It's a story that continues to repeat itself, and it is not an isolated incident. Once again a large corporation conducting business in the UK is flaunting the tax laws.

Facebook public accounts for 2012 show that it paid £0.00 corporation tax, despite turnover of over £34 million in the UK.

Although Facebook revenue is generated via the website in the UK, the company is peddling its finances through Ireland, where tax rules are different and rates are lower.

The net result is Facebook can make adjustments suffice to show a loss. Corporation tax is based on any profit!

In 2011 Facebook had a UK tax bill of just £238,000. Revenue increased by 70% to 2012 yet the tax bill was nil.

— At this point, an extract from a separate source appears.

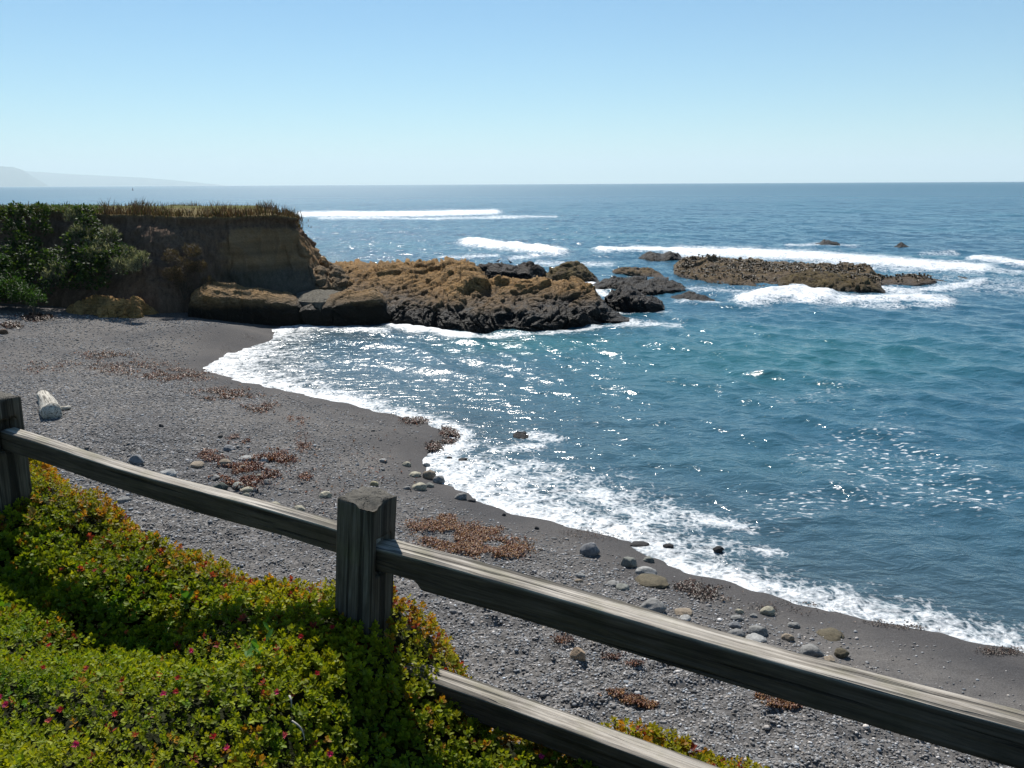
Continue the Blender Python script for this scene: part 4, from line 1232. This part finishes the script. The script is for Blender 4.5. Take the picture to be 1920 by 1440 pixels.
def on_fence(px_, py_, off=0.0):            # pixel -> point on the vertical plane of the fence (shifted towards the camera by off)
    d = ray(px_, py_)
    o_ = np.array([0, 0, EYE]); q = F2 + NV * off
    t = ((q - o_) @ NV) / (d @ NV)
    return o_ + d * t
# upper left rail, upper right rail, lower right rail (top front edges)
L0, L1 = on_fence(22, 814, 0.045), on_fence(700, 1015, 0.03)
rail(L0 - (L1 - L0) / np.linalg.norm(L1 - L0) * 0.1, L1, 0.110, 0.112, 0.085, 0.085, 3, tenon=0.06)
R0, R1_ = on_fence(712, 1031, 0.05), on_fence(1920, 1366, 0.05)
dR = (R1_ - R0) / np.linalg.norm(R1_ - R0)
rail(R0 - dR * 0.10, R0 + dR * 2.86, 0.142, 0.145, 0.125, 0.115, 8, notch=0.30)
Q0, Q1 = on_fence(820, 1283, 0.05), on_fence(1260, 1440, 0.05)
dQ = (Q1 - Q0) / np.linalg.norm(Q1 - Q0)
rail(Q0 - dQ * 0.42, Q0 + dQ * 2.55, 0.125, 0.135, 0.11, 0.11, 14)
rail(F1 + np.array([0, 0, EYE - 2.0 - F1[2]]) + NV * 0.05, F2 + np.array([0, 0, EYE - 2.12 - F2[2]]) + NV * 0.05, 0.12, 0.12, 0.1, 0.1, 19)

# ------------------------------------------------------------------ planted bluff
def frame_ap(x, y):
    rx, ry = x - F2[0], y - F2[1]
    return rx * U[0] + ry * U[1], rx * NV[0] + ry * NV[1]
AA = [-9, -4, -3.0, -2.5, -2.0, -1.2, -0.5, -0.12, 0.12, 0.35, 0.6, 0.9, 1.2, 2.0, 4, 9]
DD = [1.60, 1.66, 1.72, 1.82, 1.96, 2.04, 1.97, 1.91, 2.00, 2.19, 2.31, 2.34, 2.36, 2.42, 2.5, 2.5]
EDG = [0.45, 0.45, 0.40, 0.35, 0.30, 0.22, 0.20, 0.20, 0.22, 0.20, 0.10, 0.14, 0.36, 0.30, 0.2, 0.3]   # how far past the fence the edge lies
def plant_drop(x, y):
    a, p = frame_ap(x, y)
    d0 = np.interp(a, AA, DD)
    ed = np.interp(a, AA, EDG)
    near = 1.66
    t = sstep(0.1, 3.0, p)
    d = d0 * (1 - t) + near * t
    # hollow the rail shadow falls in
    d = d + 0.10 * np.exp(-((p - 0.55) / 0.32) ** 2) * sstep(0.3, -0.4, a)
    d = d - 0.08 * fbm(v3(x * 1.6, y * 1.6), 3, 61) - 0.04 * fbm(v3(x * 4.5, y * 4.5), 2, 62)
    over = np.maximum(-p - ed + 0.08 * fbm(v3(a * 2.4, 0 * a), 3, 63), 0)
    d = d + over * 1.5 + 0.6 * sstep(0, 0.5, over) * over
    return d
gx = np.arange(-9, 8.01, 0.05); gy = np.arange(-6, 8.5, 0.05)
X, Y = np.meshgrid(gx, gy)
ZB = EYE - plant_drop(X, Y) - 0.085
bz = beach_z(X, Y, fine=False)
F = grid_faces(*X.shape)
low = (ZB < bz - 0.8)
F = F[~low.ravel()[F].all(1)]
ca = np.tile(np.array([0.020, 0.024, 0.010]), (X.size, 1)) * (1 + 0.5 * fbm(v3(X * 3, Y * 3), 3, 9).ravel()[:, None])
bluff = mesh('bluff_ground', v3(X, Y, ZB).reshape(-1, 3), F, M_SOIL, col=np.clip(ca, 0.005, 1))
tag(bluff, kind='structure')

# one leaf, 7 verts / 6 tris, base at origin, pointing +X, face up +Z
LV = np.array([(0, 0, 0), (0.35, 0.26, 0.06), (0.35, -0.26, 0.06), (0.72, 0.24, 0.05), (0.72, -0.24, 0.05), (1.0, 0, 0.0), (0.5, 0, -0.02)])
LF = np.array([(0, 6, 1), (0, 2, 6), (1, 6, 3), (6, 2, 4), (3, 6, 5), (6, 4, 5)])
def leaves(base, yaw, pitch, roll, size, width):
    """(n) leaves -> verts (n,7,3)"""
    v = LV[None] * np.stack([size, size * width, size], -1)[:, None, :]
    cr, sr = np.cos(roll)[:, None], np.sin(roll)[:, None]
    y, z = v[..., 1] * cr - v[..., 2] * sr, v[..., 1] * sr + v[..., 2] * cr
    x = v[..., 0]
    cp, sp = np.cos(pitch)[:, None], np.sin(pitch)[:, None]
    x, z = x * cp - z * sp, x * sp + z * cp
    cy, sy = np.cos(yaw)[:, None], np.sin(yaw)[:, None]
    x, y = x * cy - y * sy, x * sy + y * cy
    return np.stack([x, y, z], -1) + base[:, None, :]
def leaf_mesh(name, base, yaw, pitch, roll, size, width, col, mat, parent=None, tipcol=None):
    V = leaves(base, yaw, pitch, roll, size, width)
    n = len(base)
    Fc = (LF[None] + (np.arange(n) * 7)[:, None, None]).reshape(-1, 3)
    C_ = np.repeat(col[:, None, :], 7, 1)
    if tipcol is not None:
        wgt = np.array([0, 0.15, 0.15, 0.55, 0.55, 1.0, 0.2])[None, :, None]
        C_ = C_ * (1 - wgt) + tipcol[:, None, :] * wgt
    return mesh(name, V.reshape(-1, 3), Fc, mat, parent, col=C_.reshape(-1, 3))
def ground_cover():
    rr = np.random.default_rng(21)
    N = 105000
    x = rr.uniform(-5.2, 3.6, N); y = rr.uniform(0.6, 6.6, N)
    a, p = frame_ap(x, y)
    d = plant_drop(x, y)
    z = EYE - d
    ux, uy = to_px(v3(x, y, z))
    fwd = y * math.cos(PITCH) + (EYE - z) * math.sin(PITCH)
    ok = (fwd > 1.2) & (ux > -260) & (ux < 2150) & (uy < 1700) & (p > -0.95) & (z > beach_z(x, y, fine=False) + 0.3)
    # nothing grows through the posts
    for f in (F1, F2, F3):
        ok &= ~((np.abs(x - f[0]) < 0.085) & (np.abs(y - f[1]) < 0.085))
    ok &= fbm(v3(x * 6, y * 6), 2, 66) > -0.75 + 0.2 * rr.random(N)
    x, y, z, a, p = x[ok], y[ok], z[ok], a[ok], p[ok]
    n = len(x)
    layer = rr.random(n)
    z = z - 0.075 * layer ** 1.5 + 0.03 * rr.random(n) ** 3
    h = 0.022
    gxs = (plant_drop(x + h, y) - plant_drop(x - h, y)) / (2 * h)     # dz = -drop
    gys = (plant_drop(x, y + h) - plant_drop(x, y - h)) / (2 * h)
    edge = np.exp(-np.maximum(p + np.interp(a, AA, EDG) + 0.05, 0) / 0.22)
    hue = fbm(v3(x * 1.1, y * 1.1), 3, 90) + 0.5 * fbm(v3(x * 4, y * 4), 2, 91) + 0.35 * rr.normal(0, 1, n)
    green = np.array([0.068, 0.155, 0.010]); ygreen = np.array([0.29, 0.315, 0.014]); yellow = np.array([0.27, 0.23, 0.02]); orange = np.array([0.36, 0.13, 0.02]); red = np.array([0.22, 0.045, 0.03])
    t = np.clip(0.42 + 0.42 * hue, 0, 1)[:, None]
    c = green * (1 - t) + ygreen * t
    e = np.clip(edge * 1.0 + 0.25 * (rr.random(n) - 0.5), 0, 1)[:, None]
    c = c * (1 - e * 0.85) + yellow * e * 0.85
    org = (rr.random(n) < 0.02 + 0.36 * edge ** 1.4 + 0.08 * (fbm(v3(x * 2, y * 2), 2, 95) > 0.35))[:, None]
    c = np.where(org, c * 0.35 + orange * 0.65, c)
    rd = (rr.random(n) < 0.012 + 0.05 * edge)[:, None]
    c = np.where(rd, red, c)
    # sprigs -> leaves
    K = 8
    idx = np.repeat(np.arange(n), K)
    kk = np.tile(np.arange(K), n)
    big = np.exp(-(((x - P(30, 950, 4.4)[0]) / 0.35) ** 2 + ((y - P(30, 950, 4.4)[1]) / 0.35) ** 2))
    sz = (0.020 + 0.016 * rr.random(n) + 0.030 * big)[idx] * np.clip(1.0 + 0.55 * fbm(v3(x * 2.2, y * 2.2), 2, 98), 0.6, 1.6)[idx]
    yaw = kk * 2.4 + rr.uniform(0, 6.28, n)[idx] + rr.normal(0, 0.25, n * K)
    inner = kk / (K - 1)
    pitch = 0.15 + 1.05 * inner + rr.normal(0, 0.18, n * K)
    ax = np.stack([gxs, gys, np.ones(n)], -1)
    ax[:, :2] = np.clip(ax[:, :2], -1.0, 1.0) * 0.6 + rr.normal(0, 0.28, (n, 2))
    ax /= np.linalg.norm(ax, axis=1, keepdims=True)
    base = np.zeros((n * K, 3))
    V = leaves(base, yaw, pitch, rr.normal(0, 0.35, n * K), sz * (1 - 0.35 * inner), np.full(n * K, 1.05))
    V[..., 2] += (0.010 + 0.022 * inner)[:, None]
    # tilt by sprig axis
    axr = ax[idx]
    zx = np.array([0, 0, 1.0])
    vx = np.cross(np.broadcast_to(zx, axr.shape), axr)
    s_ = np.linalg.norm(vx, axis=1, keepdims=True) + 1e-9
    kx = vx / s_
    cth = axr[:, 2:3]
    def rot(vv):
        k_ = kx[:, None, :]
        return vv * cth[:, None] + np.cross(np.broadcast_to(k_, vv.shape), vv) * s_[:, None] + k_ * np.sum(k_ * vv, -1, keepdims=True) * (1 - cth[:, None])
    V = rot(V)
    V += np.stack([x, y, z], -1)[idx][:, None, :]
    c = c * rr.uniform(0.75, 1.25, n)[:, None]
    cl = c[idx] * rr.uniform(0.85, 1.15, n * K)[:, None]
    tip = cl * np.array([1.25, 1.12, 0.9])
    wgt = np.array([0, 0.15, 0.15, 0.55, 0.55, 1.0, 0.2])[None, :, None]
    C_ = cl[:, None, :] * (1 - wgt) + tip[:, None, :] * wgt
    Fc = (LF[None] + (np.arange(n * K) * 7)[:, None, None]).reshape(-1, 3)
    print('sprigs', n)
    tag(mesh('ground_cover', V.reshape(-1, 3), Fc, M_LEAF, col=np.clip(C_.reshape(-1, 3), 0.002, 0.9)), kind='stuff')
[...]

Facebook churned out the usual statement saying it meets all its obligations

Facebook pays all taxes required by UK law and we comply with tax laws in all countries where we operate and have employees and offices. We take our tax obligations seriously, and work closely with national tax authorities around the world to ensure compliance with local law.

Margaret Hodge, Commons Public Accounts Committee chairman said this was

yet another example of what appears to be deliberate manipulation of accounts of economic activity to deprive the British taxpayer of a rightful tax contribution, according to the profits they make in the UK

Google, Apple and Amazon are just a few more of the global companies engaged in these controversial practices. Google did pay a tiny £11m UK tax last year based on £506m revenue. Apple paid no UK corporation tax in 2012 despite £1bn worth of UK sales. Amazon also had zero tax.

The French government is currently pursuing a change in European regulations in an attempt to curtail such tax manipulation schemes.